The Danes seized the Archbishop and brought him to their Assembly on 19th April, and shamefully put him to death there.  They pelted him with bones and ox heads and one of them struck him on the head with the back of an axe. He sank down with the blow his holy blood falling to the ground and he sent his soul to God’s kingdom. In the morning his body was carried from Greenwich to London where it was received with due reverence and buried in St Paul’s where God still reveals the power of that Holy Martyr.

About 11 years later his remains were exhumed and transferred to Canterbury Cathedral.

So, Martyr? Why martyr? Alphege’s life was one of devotion to Our Blessed Lord, dedicated to prayer and the service of others, a promoter of non- violent actions against his enemies and concern for the well-being and security of his own people. He surrendered his life in refusing to allow a ransom to be raised for saving it, because he knew that his people had already suffered enough and he would not add to that suffering. He died that others might live.

So why are we here on this day in 2012, a thousand years after his death? Well we may be small in number but in London at noon today, the beginning of the commemoration of St Alphege’s life and his death 1000 years ago today, began with a service in Southwark Cathedral where some of us were last year for that memorable consecration service of Bishop Jonathan Baker.  Archbishop Rowan will have by now blessed all those gathered there including some from Gloucestershire, and then the pilgrims will have set off by now, some on foot, some on bikes, and 190 by a specially chartered Thames motor clipper to the Norwegian Church at Rotherhithe for a service of reconciliation. The pilgrimage will continue to Greenwich Pier, and then process through the park to St Alphege’s School and join a wonderful dancing and singing procession for a celebration in St Alphege’s Park. At 4.30 – in about an hour and a half from now, The Archbishop of Canterbury will preside and preach at a service in St Alphege’s Church at Greenwich, built on the site of the Saint’s martyrdom, a service attended by representatives of all Churches dedicated to St Alphege and by pilgrims of many Scandinavian churches and organisations – a service of Reconciliation and forgiveness indeed.
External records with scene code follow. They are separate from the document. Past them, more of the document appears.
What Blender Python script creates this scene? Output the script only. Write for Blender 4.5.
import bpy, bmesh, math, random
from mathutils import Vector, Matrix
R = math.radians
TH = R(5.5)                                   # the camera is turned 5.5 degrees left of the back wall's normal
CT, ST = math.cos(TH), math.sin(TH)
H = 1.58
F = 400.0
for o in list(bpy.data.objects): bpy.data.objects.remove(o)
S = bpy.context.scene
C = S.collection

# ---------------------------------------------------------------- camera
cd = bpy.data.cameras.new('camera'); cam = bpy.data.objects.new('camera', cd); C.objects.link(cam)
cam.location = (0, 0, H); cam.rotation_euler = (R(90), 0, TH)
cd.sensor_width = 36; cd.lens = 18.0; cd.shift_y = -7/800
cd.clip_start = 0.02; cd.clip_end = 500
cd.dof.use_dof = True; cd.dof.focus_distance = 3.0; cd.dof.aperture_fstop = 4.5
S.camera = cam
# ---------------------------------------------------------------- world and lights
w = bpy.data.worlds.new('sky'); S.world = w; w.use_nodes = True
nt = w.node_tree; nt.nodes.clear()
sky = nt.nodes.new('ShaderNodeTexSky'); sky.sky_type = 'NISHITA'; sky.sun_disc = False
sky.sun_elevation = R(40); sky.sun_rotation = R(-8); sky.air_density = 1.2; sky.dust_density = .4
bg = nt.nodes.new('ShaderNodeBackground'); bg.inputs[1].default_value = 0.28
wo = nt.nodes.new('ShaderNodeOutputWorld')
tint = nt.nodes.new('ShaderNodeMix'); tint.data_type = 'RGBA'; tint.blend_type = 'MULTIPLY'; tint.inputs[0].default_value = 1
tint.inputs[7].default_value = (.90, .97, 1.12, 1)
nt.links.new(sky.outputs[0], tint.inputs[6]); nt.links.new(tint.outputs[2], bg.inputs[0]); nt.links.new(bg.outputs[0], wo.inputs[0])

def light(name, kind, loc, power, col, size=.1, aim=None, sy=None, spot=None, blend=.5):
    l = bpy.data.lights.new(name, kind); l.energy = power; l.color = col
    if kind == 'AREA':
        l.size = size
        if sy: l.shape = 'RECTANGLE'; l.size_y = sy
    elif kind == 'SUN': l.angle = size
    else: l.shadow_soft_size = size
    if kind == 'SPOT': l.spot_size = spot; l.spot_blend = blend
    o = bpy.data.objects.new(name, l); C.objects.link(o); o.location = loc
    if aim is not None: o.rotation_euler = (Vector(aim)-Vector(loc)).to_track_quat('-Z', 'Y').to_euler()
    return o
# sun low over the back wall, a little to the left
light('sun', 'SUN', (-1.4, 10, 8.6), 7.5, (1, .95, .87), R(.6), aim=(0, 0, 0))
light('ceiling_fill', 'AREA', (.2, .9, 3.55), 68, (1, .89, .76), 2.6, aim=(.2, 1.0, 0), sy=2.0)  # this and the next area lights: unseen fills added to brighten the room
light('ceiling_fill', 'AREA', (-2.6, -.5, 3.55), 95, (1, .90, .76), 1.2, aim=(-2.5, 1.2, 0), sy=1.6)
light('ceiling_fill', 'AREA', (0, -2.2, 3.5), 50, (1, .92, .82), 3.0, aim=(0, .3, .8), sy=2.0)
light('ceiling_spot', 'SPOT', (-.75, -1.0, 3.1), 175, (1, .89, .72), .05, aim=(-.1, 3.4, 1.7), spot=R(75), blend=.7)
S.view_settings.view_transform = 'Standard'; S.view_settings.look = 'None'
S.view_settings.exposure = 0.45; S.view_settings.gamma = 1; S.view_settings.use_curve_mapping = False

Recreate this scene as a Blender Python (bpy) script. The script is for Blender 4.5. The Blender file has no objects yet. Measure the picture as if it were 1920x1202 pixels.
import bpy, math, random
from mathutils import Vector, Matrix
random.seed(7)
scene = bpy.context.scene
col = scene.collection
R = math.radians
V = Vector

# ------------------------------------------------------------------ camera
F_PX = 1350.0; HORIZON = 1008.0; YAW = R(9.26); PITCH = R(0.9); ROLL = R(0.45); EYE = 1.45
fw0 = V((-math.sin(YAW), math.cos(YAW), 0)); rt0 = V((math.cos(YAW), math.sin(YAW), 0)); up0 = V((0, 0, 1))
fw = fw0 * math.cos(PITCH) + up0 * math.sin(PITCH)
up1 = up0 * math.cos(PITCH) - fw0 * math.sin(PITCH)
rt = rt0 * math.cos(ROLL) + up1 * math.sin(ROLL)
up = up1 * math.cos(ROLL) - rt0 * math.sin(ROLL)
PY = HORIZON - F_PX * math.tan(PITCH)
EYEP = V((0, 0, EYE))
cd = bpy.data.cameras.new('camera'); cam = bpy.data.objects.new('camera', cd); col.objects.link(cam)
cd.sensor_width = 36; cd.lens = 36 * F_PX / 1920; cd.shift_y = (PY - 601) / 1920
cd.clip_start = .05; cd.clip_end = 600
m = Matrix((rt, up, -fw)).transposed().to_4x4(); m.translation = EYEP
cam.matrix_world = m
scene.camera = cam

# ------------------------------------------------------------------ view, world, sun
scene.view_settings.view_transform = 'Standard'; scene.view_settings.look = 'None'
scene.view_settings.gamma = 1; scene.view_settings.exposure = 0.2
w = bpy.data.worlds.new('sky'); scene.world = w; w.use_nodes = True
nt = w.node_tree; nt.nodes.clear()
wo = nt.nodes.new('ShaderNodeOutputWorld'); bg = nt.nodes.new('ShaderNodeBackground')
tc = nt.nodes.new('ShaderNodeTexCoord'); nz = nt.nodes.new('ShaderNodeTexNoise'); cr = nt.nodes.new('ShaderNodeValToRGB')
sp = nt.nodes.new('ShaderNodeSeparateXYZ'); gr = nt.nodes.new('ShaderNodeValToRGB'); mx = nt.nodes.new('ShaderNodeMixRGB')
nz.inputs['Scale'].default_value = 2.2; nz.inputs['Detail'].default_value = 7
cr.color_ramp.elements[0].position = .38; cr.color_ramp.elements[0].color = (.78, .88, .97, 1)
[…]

Tomorrow a three-day cycle pilgrimage will leave Canterbury Cathedral to arrive at Greenwich for a Sunday Eucharist followed by a celebratory picnic and activities in Greenwich’s St Alphege Park.

And tonight in Bath St Alphege’s Catholic Church is hosting a wonderful Celebration Mass attended by Civic dignitaries, clergy, bishops and the Abbot of Downside will preach

Although miles from the main activities, we pilgrims here at Deerhurst are part of the celebrations and will be remembered in prayers this evening. It is important that we hold on through pilgrimage to events of the past as they help us to move forward in faith into the future, and remind us of the debt we owe to those who have prepared the way before us. That is why we are here today. If we are determined to hand on the faith to those who come after us, it is vital. that we are confident in our knowledge of where that faith came from and the pain and struggles it has endured.

Although Deerhurst played only a small part in the Saint’s life, let us rejoice that it was indeed the seed from which came much fruit and that today, brothers and sisters, we are treading where the Saint has trod.